One of these encounters resulted in an old highschool friend spreading rumors that I hate the USA and hate the American people. Since then I have been taking threats from racist rednecks, offering them my phone number and address just to end things more quickly with a 1980s style fistfight. So far nobody has taken me up on my offer despite being very manly Americans, but it's a not a good way for us to live.
I am still here, still on ASEAN Hive up to 6 hours a day just maintaining the community, but I now have about 8 less hours per day here than I did in Cambodia, where I was already staying awake until 2am trying to stay caught up with life and work. This whole immigration thing is a big regret because my family and former friends are uninterested, this country is broken and full of hate. Believe it or not, there is actually one racist guy here that doesn't know we only wanted to come here for a two week visit, but are forced to stay at least 6 months because of our stupid visa rules.

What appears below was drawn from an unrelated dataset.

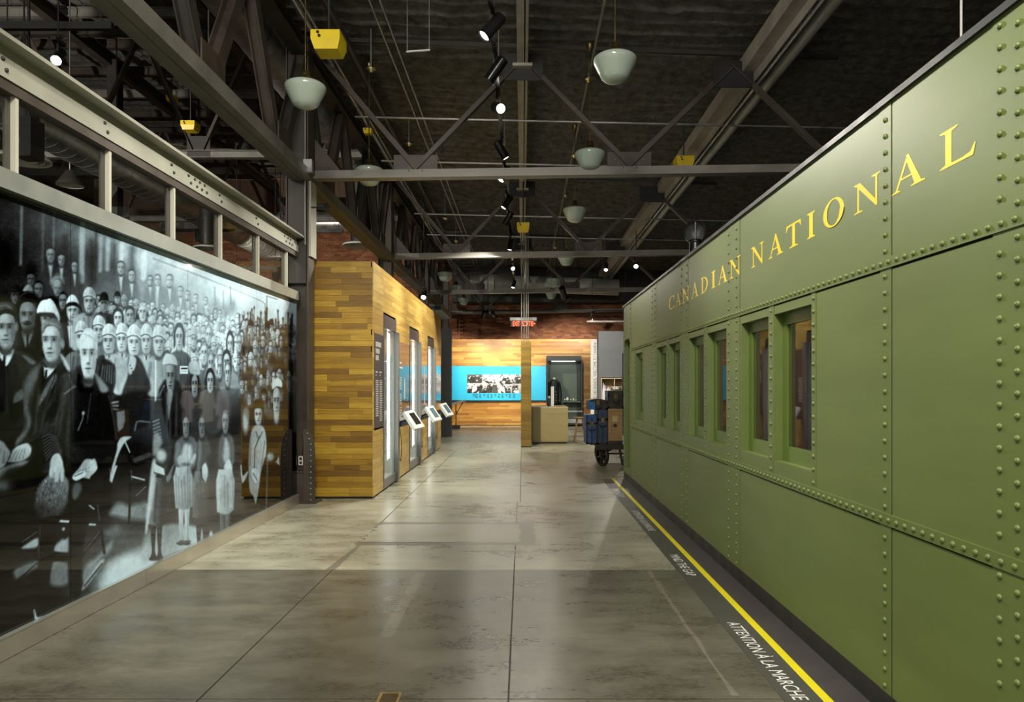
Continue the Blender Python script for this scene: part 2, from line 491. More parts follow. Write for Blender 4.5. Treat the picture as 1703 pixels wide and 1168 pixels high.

This guy offered to buy me a plane ticket back to Cambodia, so I told him my family and I would leave if he bought three more tickets and paid for cat freight and vet bills. He went silent after that and also refused any further offers for a fistfight. I guess what I'm trying to say is that my mental health has not been very good for the past few years. I have been lacking sleep for nearly 10 years because of this visa thing and now I look back and realize my productive years, my 30s, should've been spent earning and saving money for my family's future, but instead we gave it all to the USA, our house was lost because we weren't there to maintain the land during rainy season.
I am just in a really bad place in life and feel I only have depressing things to post about. It's tough because I want to share the kind of uplifting content I used post like recipes and cats, family stuff. I hope and pray for better days ahead.